Il y a cinq ans, quand j’ai arrêté de boire de l’alcool. La sobriété, l’abstinence, ça sonne un peu sagesse.

Camille Emmanuelle, autrice de cucul

Mais on est dans une société où l’alcool est omniprésent et associé à quelque chose de festif, joyeux, créatif, fun, alors quand on arrête de boire, on passe tout de suite pour la rabat-joie. J’ai tenu à cet arrêt d’alcool car j’étais sur une pente glissante vers l’addiction, et je considère que c’est rebelle et badass d’arrêter de boire ! Mon mec, qui a arrêté en même temps que moi, me disait qu’il faut vivre l’arrêt d’un produit stupéfiant comme une expérience stupéfiante en soi ! Une expérience sur le corps, la psychologie. J’ai aussi eu besoin de role models autour de moi, de femmes pas sages. J’ai discuté avec Virginie Despentes qui est sobre depuis des années, avec qui j’ai pu parler d’addiction et d’alcool. S’il y a bien une personne qu’on ne peut pas considérer comme pas punk, c’est elle… et pourtant, elle ne boit pas !

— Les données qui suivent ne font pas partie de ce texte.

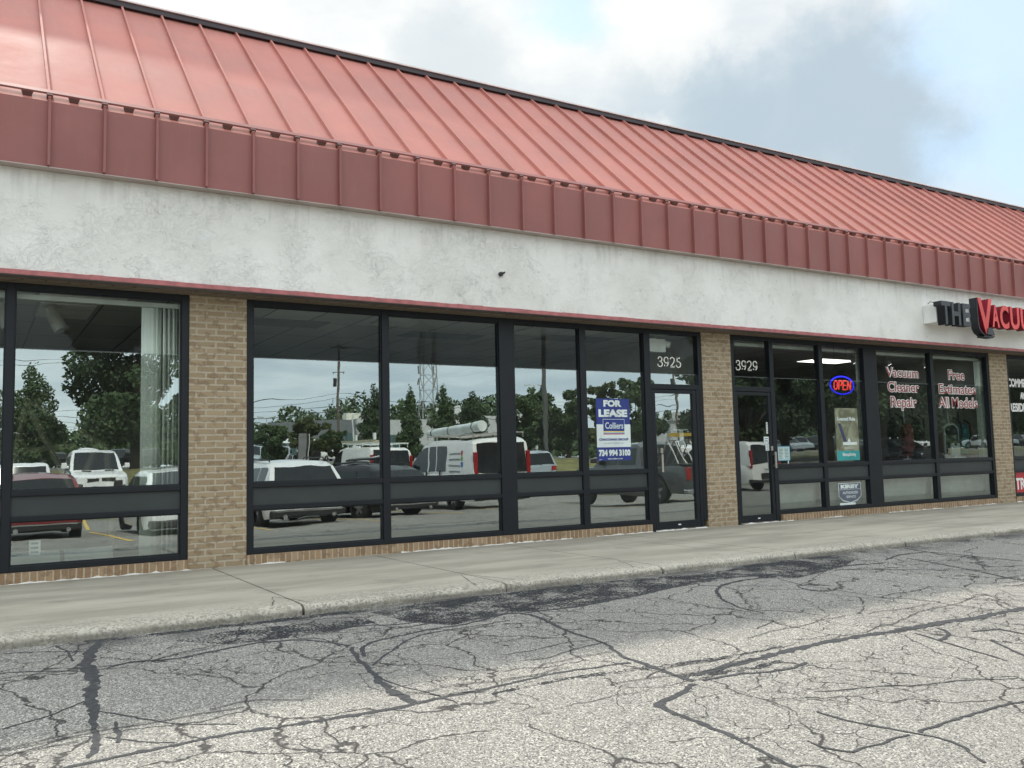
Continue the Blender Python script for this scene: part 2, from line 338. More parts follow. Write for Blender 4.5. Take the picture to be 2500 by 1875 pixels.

Nous connaissons toutes et tous l’archétype du “vieux sage”. As-tu en tête une figure de “vieille sage” qui t’inspire ? 

Camille Emmanuelle – Thérèse Clerc ! Je l’avais rencontrée pour une rubrique de Brain Magazine où je voulais mettre en valeur des personnes âgées ayant participé d’une façon ou d’une autre à la révolution sexuelle. Thérèse a été une très belle rencontre car elle a découvert beaucoup de choses sur le tard : le plaisir, le féminisme, le militantisme, aussi le fait qu’elle était lesbienne, après la mort de son mari, et tout ça après soixante ans ! Mais elle avait déjà commencé car elle aidait des femmes à pratiquer l’avortement chez elle avant la loi Veil. C’était vraiment une vieille sage, dans un militantisme très fort et en même temps très joyeux. Je me rappelle, vers 80-85 ans, elles venaient de se faire le même tatouage, elle et sa fille, le symbole féminin.

Thérèse Clerc est le genre de figure féministe qui m’attire. Parfois, le militantisme peut rendre aigre, dure. Il y en a, comme elles, qui arrivent à se protéger de l’aigreur.

Camille Emmanuelle, autrice de cucul

Avant de nous quitter, quel serait ton conseil de vieille sage ?

Camille Emmanuelle – Eh, je ne suis pas si vieille ! (rires) Mon conseil serait de lire Et si les femmes avaient le droit de vieillir comme les hommes ? de Amanda Castillo, c’est vraiment super. C’est une journaliste et autrice qui fait sa propre introspection sur son rapport à la vieillesse. Elle va chercher des figures de femmes pour qui la vieillesse n’a pas été une décrépitude, elle parle de la double injonction qui leur demande de ne pas vieillir mais de ne pas abuser non plus de la chirurgie car c’est ridicule, de la valorisation des hommes de 70 ans qui sont avec des femmes de 25 ans et deviennent pères… C’est un essai politique qui a eu un effet de développement personnel, comme un antidote.